Now the veil of secrecy has lifted. Kevin and Rich Gates, principals of Powhatan Energy Fund, have laid out all the details of their long and nasty experience with Bay’s enforcement office. They have disclosed all their dealings with FERC, as well as marshaled expert testimony on their behalf. The case they have made – admittedly one-sided – portrays FERC as a bullying regulator unable to accept that exploiting agency-created loopholes in FERC’s market rules in order to make a profit is somehow illegal. It clearly is not.

Adding to the burden on the ill-conceived Bay nomination is a recent article in the Energy Law Journal, and a Wall Street Journal op-ed article by former FERC general counsel Bill Scherman, who now represents clients engaged in legal battles with the enforcement office. Scherman wrote that “while most members of the regulated community and practitioners within the energy bar are reluctant to say so publicly, there is a wide-spread view that the FERC enforcement process has become lop-sided and unfair.”

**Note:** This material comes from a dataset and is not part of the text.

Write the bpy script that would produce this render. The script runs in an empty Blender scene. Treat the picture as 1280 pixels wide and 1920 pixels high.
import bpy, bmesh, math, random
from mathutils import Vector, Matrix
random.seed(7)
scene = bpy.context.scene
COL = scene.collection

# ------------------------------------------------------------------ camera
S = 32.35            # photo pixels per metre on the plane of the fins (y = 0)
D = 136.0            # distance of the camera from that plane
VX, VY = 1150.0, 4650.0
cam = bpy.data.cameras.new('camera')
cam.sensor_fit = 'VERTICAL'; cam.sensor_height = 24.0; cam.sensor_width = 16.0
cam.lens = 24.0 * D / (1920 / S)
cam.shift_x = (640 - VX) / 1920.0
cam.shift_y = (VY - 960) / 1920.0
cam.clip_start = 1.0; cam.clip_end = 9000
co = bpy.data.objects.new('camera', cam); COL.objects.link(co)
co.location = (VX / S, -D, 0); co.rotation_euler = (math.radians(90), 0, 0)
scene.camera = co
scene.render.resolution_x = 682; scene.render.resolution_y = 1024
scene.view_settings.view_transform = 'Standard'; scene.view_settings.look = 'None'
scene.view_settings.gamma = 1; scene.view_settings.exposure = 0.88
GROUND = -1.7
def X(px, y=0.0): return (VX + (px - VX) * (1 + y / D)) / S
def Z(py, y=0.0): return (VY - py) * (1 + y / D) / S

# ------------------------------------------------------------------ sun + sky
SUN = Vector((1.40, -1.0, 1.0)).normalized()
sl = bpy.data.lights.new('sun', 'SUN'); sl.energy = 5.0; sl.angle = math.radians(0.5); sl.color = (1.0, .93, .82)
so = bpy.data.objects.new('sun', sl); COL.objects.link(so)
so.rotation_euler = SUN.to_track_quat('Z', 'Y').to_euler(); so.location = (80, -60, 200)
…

Scherman accused Bay’s office of failure to share information – including exculpatory material — with the subjects of its investigations. When asked about this at his Senate Energy Committee confirmation hearing earlier this month, Bay skated around the topic, saying he was not cleared by the commission itself to disclose investigatory information.

Republicans on the Senate committee also pointed out Bay’s notable lack of experience in energy policy issues, compared to the long record of the acting chair, Cheryl LaFleur.

How did Bay get the nomination? As best I can ascertain, former chair Jon Wellinghoff, a Nevadan working through his patron, Senate Majority Leader Harry Reid of Nevada, pushed the Bay nomination. Wellinghoff picked Bay for the FERC enforcement job in 2009. Wellinghoff, I’m told, was also behind the failed nomination of former Colorado consumer advocate and regulator Ron Binz to succeed Wellinghoff at FERC.

However the nomination came to pass, it is a mistake. Norman Bay, who is smart and talented, with a fine record as a U.S. Attorney in New Mexico (and a questionable record as FERC’s top cop) is the wrong choice to sit on the FERC and, even more, the wrong choice to be its chairman.